Executives at Comedy Central and its parent, Paramount Global, had originally hoped to name a new host in time for this year’s recent “upfront” presentations, where TV networks unveil their new programming schedules to advertisers. The recent writers strike forced the show — and its contemporaries — to go dark. The network was believed to have identified comedian Hasan Minhaj as its lead candidate for the “Daily” job, only to cast a wider net after a New Yorker article that suggested Minhaj had embellished some of his autobiographical comedy material.

Wood says he has no insight into who has been identified as a potential Trevor Noah successor. “I have no clue,” he says. But he thinks Minhaj has the necessary qualities to succeed in the role. “I don’t believe Hasan could never host because of his situation. I don’t necessarily agree with that,” says Wood. “I definitely think there is a place for him to clarify his intentions, but nothing about what Hasan did, none of it has to do with the content he presented on ‘The Patriot Act,’” a show Minhaj did for Netflix. “Can he show up and do the job? I say ‘yes.’”

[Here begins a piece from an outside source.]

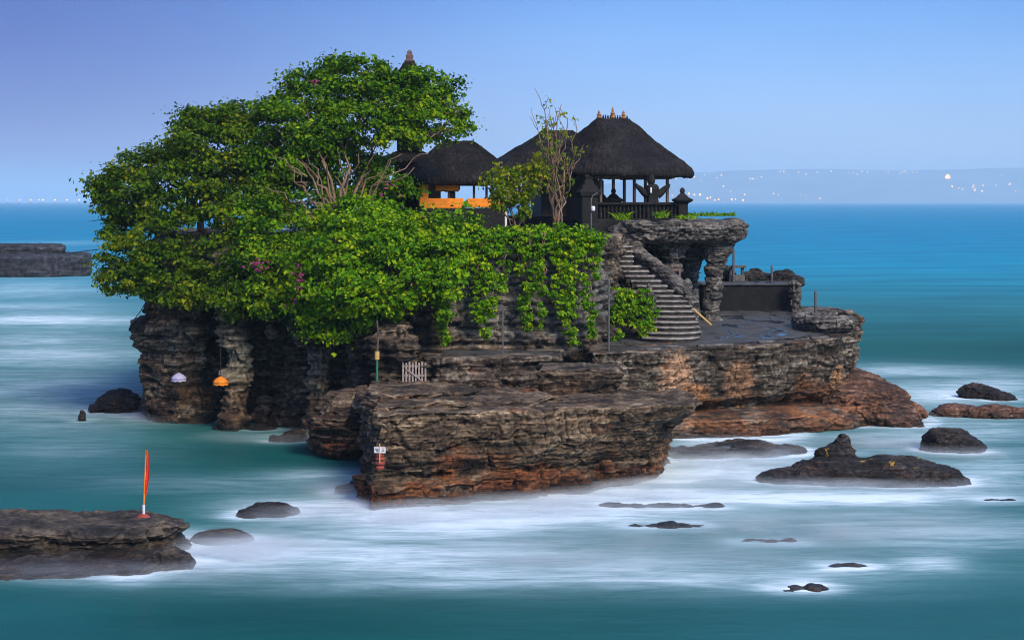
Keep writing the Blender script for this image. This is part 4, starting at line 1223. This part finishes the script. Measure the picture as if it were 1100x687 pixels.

Wood has just as interesting a background. He is versed in both comedy and news, just like “Daily.” One of his first jobs was working as a news reporter for an Alabama radio station. But he also quickly immersed himself in stand up and comedy through a morning-drive radio program, eventually gaining more national exposure.

A job on “Daily” is not an easy gig. Wood tells some aspirants that “I guarantee you don’t want to do it, because it’s real work, and it’s twice as much work if you’re already rich.”

Most other late-night shows seek first to entertain, he says. “Daily” has to tackle the news, whether it’s light or, more often that not, dark. “No one wants to be the show that has to talk about the tough times,” Wood says, “Everybody wants to be the show that counterprograms tough times.” At “Daily, “he adds, “we are more like the Marines. We are running in head first into some of this shit.” With “Daily” back in production this week, Wood has sympathy for his former colleagues, who will likely have to address the conflict between Israel and Hamas as well as dysfunction among Republicans trying to elect a new Speaker of the U.S. House of Representatives.

“These are not easy topics to dissect and they are really tough to make poignant and funny,” says Wood. “As a host, you have to carry way more than the correspondents, because you’re supposed to be the steady hand.”

Wood believes he could have stayed longer on the show, but he worried about his place in things in 2024. “You can’t answer the question of whether or not you’re going to be a correspondent until you get the host, and let’s be real — the host may not want me. I might not fit into the sensibility of the host,” he says. ”So that idea of waiting around for that question to be answered, that really was more the motivation for leaving than the idea of choosing me as host.”

He says he now has time to figure out ways to reach an audience that likes late-night humor, even if it won’t always watch in traditional late-night hours. He and “Daily” colleague Jordan Klepper will do a “town hall” type show in January for live audiences, “kind of debating issues with locals with two-man conversations about the state of America. It’s sort of an alternative to stand up but it still gets me out in the world and talking to people and interacting.”

Wood believes there must be a format that will resonate with younger audiences. But it has been hard to find. Netflix, Hulu and Apple have tested late-night-adjacent programs with everyone from Chelsea Handler to Jon Stewart, but few have made the mark of the traditional TV mainstays. With young viewers getting their news and information from outlets other than newspapers and cable TV, he says, the shows may need to reconfigure themselves to reflect modern behavior.

And if he has to look elsewhere? Well, says Wood, that’s OK. When it comes to using comedy to analyze the state of the world, he says, “late night is not the only way to do that.”